Positioning Across the Funnel
Adapt positioning emphasis for different journey stages.
Awareness Stage
Lead with "why now" to capture attention and create urgency. Buyers not yet looking for solutions need reasons to start looking.
Consideration Stage
Balance "why now" with "why you" as buyers compare options. Differentiation matters more when alternatives are being evaluated.
Decision Stage
Emphasize "why you" for final selection. Urgency is established. Differentiation determines choice.
Positioning Execution
Positioning must appear consistently across all GTM touchpoints.
Website
Homepage hero message. Product pages. Comparison pages. About and company narrative.
Sales Materials
Pitch decks. Battle cards. Discovery questions. Proposal templates.
Marketing Content
Blog posts and articles. Webinars and events. Advertising copy. Email campaigns.
Customer Success
Onboarding messaging. Success criteria definition. Expansion conversations.

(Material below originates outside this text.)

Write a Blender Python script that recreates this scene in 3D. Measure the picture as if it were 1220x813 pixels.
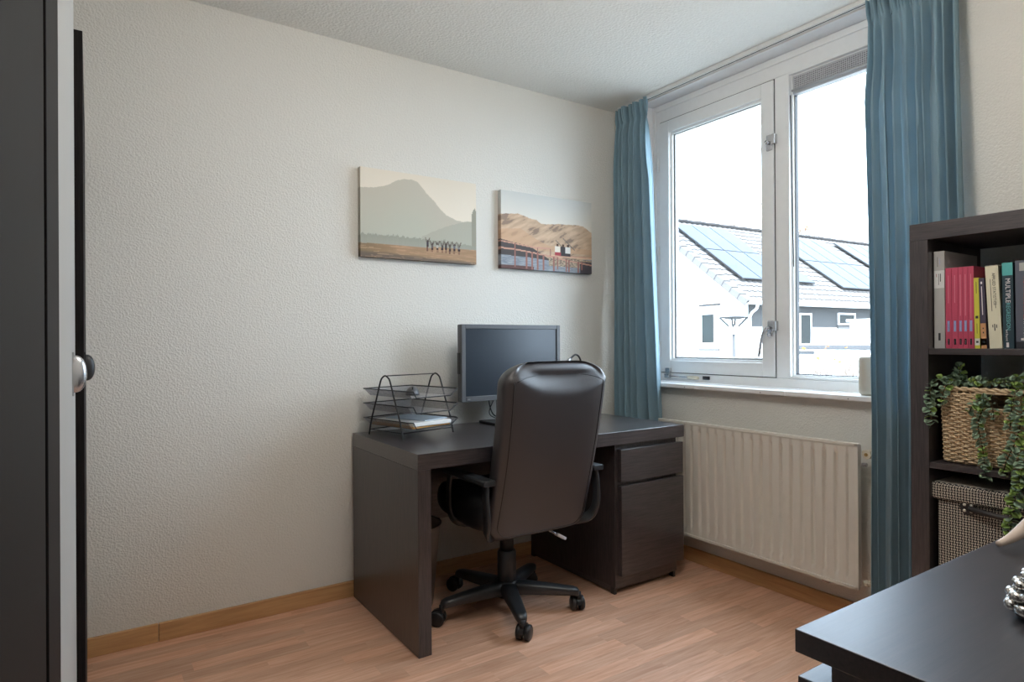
import bpy, bmesh, math, random
from mathutils import Vector, Matrix, noise
sc = bpy.context.scene
for o in list(bpy.data.objects): bpy.data.objects.remove(o, do_unlink=True)
COL = sc.collection
PI = math.pi
sin, cos = math.sin, math.cos

# ------------------------------------------------------------------ camera
cam_d = bpy.data.cameras.new('camera'); cam = bpy.data.objects.new('camera', cam_d); COL.objects.link(cam)
sc.camera = cam
yaw, pit, rol = 0.5882, 0.0014, -0.006
_F0 = Vector((sin(yaw), cos(yaw), 0)); _R = Vector((cos(yaw), -sin(yaw), 0)); _U = Vector((0, 0, 1))
_F = _F0*cos(pit)+_U*sin(pit); _U2 = _U*cos(pit)-_F0*sin(pit)
_R2 = _R*cos(rol)+_U2*sin(rol); _U3 = _U2*cos(rol)-_R*sin(rol)
m = Matrix((_R2, _U3, -_F)).transposed().to_4x4(); m.translation = Vector((-2.579, -2.7646, 1.1336))
cam.matrix_world = m
cam_d.sensor_width = 36; cam_d.lens = 754.06/1220*36; cam_d.clip_start = 0.02; cam_d.clip_end = 200

# ------------------------------------------------------------------ world, sun, exposure
w = bpy.data.worlds.new('world'); sc.world = w; w.use_nodes = True
wn = w.node_tree.nodes; bg = wn['Background']
tc = wn.new('ShaderNodeTexCoord'); nz = wn.new('ShaderNodeTexNoise'); nz.inputs['Scale'].default_value = 2.2
nz.inputs['Detail'].default_value = 6
rp = wn.new('ShaderNodeValToRGB'); rp.color_ramp.elements[0].color = (0.56, 0.75, 1, 1); rp.color_ramp.elements[1].color = (0.76, 0.87, 1, 1)
rp.color_ramp.elements[0].position = .3; rp.color_ramp.elements[1].position = .65
w.node_tree.links.new(tc.outputs['Generated'], nz.inputs['Vector']); w.node_tree.links.new(nz.outputs['Fac'], rp.inputs['Fac'])
w.node_tree.links.new(rp.outputs['Color'], bg.inputs['Color'])
bg.inputs['Strength'].default_value = 1.55
sd = bpy.data.lights.new('sun', 'SUN'); sd.energy = 1.2; sd.angle = math.radians(3); sd.color = (1, .96, .9)
sun = bpy.data.objects.new('sun', sd); COL.objects.link(sun)
sun.rotation_euler = Vector((0.45, 0.30, -0.84)).to_track_quat('-Z', 'Y').to_euler()
pd = bpy.data.lights.new('window_portal', 'AREA'); pd.shape = 'RECTANGLE'; pd.size = 2.6; pd.size_y = 2.4
pd.cycles.is_portal = True
por = bpy.data.objects.new('window_portal', pd); COL.objects.link(por); por.location = (.33, -.985, 1.68)
por.rotation_euler = Vector((-1, 0, 0)).to_track_quat('-Z', 'Y').to_euler()
vs = sc.view_settings; vs.view_transform = 'Standard'; vs.look = 'None'; vs.gamma = 1; vs.use_curve_mapping = False
vs.exposure = 3.22
sc.cycles.max_bounces = 12; sc.cycles.diffuse_bounces = 8; sc.cycles.glossy_bounces = 4
sc.cycles.transparent_max_bounces = 12; sc.cycles.use_denoising = True; sc.cycles.sample_clamp_indirect = 6
sc.cycles.caustics_reflective = False; sc.cycles.caustics_refractive = False

# ------------------------------------------------------------------ materials
def srgb(r, g, b):
    f = lambda c: (c/255/12.92) if c/255 <= .04045 else ((c/255+.055)/1.055)**2.4
    return (f(r), f(g), f(b), 1)
class N:
    def __init__(s, name):
        s.m = bpy.data.materials.new(name); s.m.use_nodes = True; s.t = s.m.node_tree
        s.b = s.t.nodes['Principled BSDF']; s.out = s.t.nodes['Material Output']
    def n(s, typ, **kw):
        x = s.t.nodes.new(typ)
        for k, v in kw.items():
            if k.startswith('_'): setattr(x, k[1:], v)
            else: x.inputs[k.replace('__', ' ')].default_value = v
        return x
    def l(s, a, b): s.t.links.new(a, b)
    def coord(s, scale=(1, 1, 1), kind='Object', rot=(0, 0, 0)):
        c = s.t.nodes.new('ShaderNodeTexCoord'); mp = s.t.nodes.new('ShaderNodeMapping')
        mp.inputs['Scale'].default_value = scale; mp.inputs['Rotation'].default_value = rot
        s.l(c.outputs[kind], mp.inputs['Vector']); return mp.outputs['Vector']
    def ramp(s, fac, stops):
        r = s.t.nodes.new('ShaderNodeValToRGB'); e = r.color_ramp.elements
        e[0].position, e[0].color = stops[0]; e[1].position, e[1].color = stops[-1]
        for p, c in stops[1:-1]: x = e.new(p); x.color = c
        s.l(fac, r.inputs['Fac']); return r.outputs['Color']
    def bump(s, h, strength=.3, dist=.002):
        b = s.t.nodes.new('ShaderNodeBump'); b.inputs['Strength'].default_value = strength; b.inputs['Distance'].default_value = dist
        s.l(h, b.inputs['Height']); s.l(b.outputs['Normal'], s.b.inputs['Normal']); return b
def plain(name, col, rough=.5, metal=0, spec=.5, bump=None):
    x = N(name); b = x.b
    b.inputs['Base Color'].default_value = col; b.inputs['Roughness'].default_value = rough
    b.inputs['Metallic'].default_value = metal; b.inputs['Specular IOR Level'].default_value = spec
    v = x.coord((1, 1, 1)); nz = x.n('ShaderNodeTexNoise', Scale=(bump[0] if bump else 30.), Detail=4.); x.l(v, nz.inputs['Vector'])
    hi = tuple(min(1, c*1.015) for c in col[:3])+(1,); lo = tuple(c*.985 for c in col[:3])+(1,)
    x.l(x.ramp(nz.outputs['Fac'], [(.3, lo), (.7, hi)]), b.inputs['Base Color'])
    if bump: x.bump(nz.outputs['Fac'], bump[1], bump[2])
    return x.m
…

Common Positioning Mistakes
Generic Claims
"Best in class" or "leading solution" differentiate nothing. Specific claims beat superlatives.
Inside-Out Perspective
Positioning based on what you want to say rather than what buyers need to hear.
Competitor Obsession
Positioning entirely against competitors rather than for buyer outcomes.
Feature Creep
Adding features to positioning until differentiation is buried in lists.
Static Positioning
Positioning that never evolves despite market, competitor, and buyer changes.
Maintaining Positioning Over Time with Passionfruit
Markets change. Positioning must evolve accordingly.
Review Triggers
Win/loss patterns shifting. New competitors entering. Customer priorities changing. Product capabilities evolving.
Update Process
Gather fresh customer and market input. Test updated positioning before full rollout. Communicate changes across GTM teams.
Strong positioning answers the questions buyers actually have before they ask them. Build your "why now" and "why you" deliberately, test them with real buyers, and execute consistently across every touchpoint.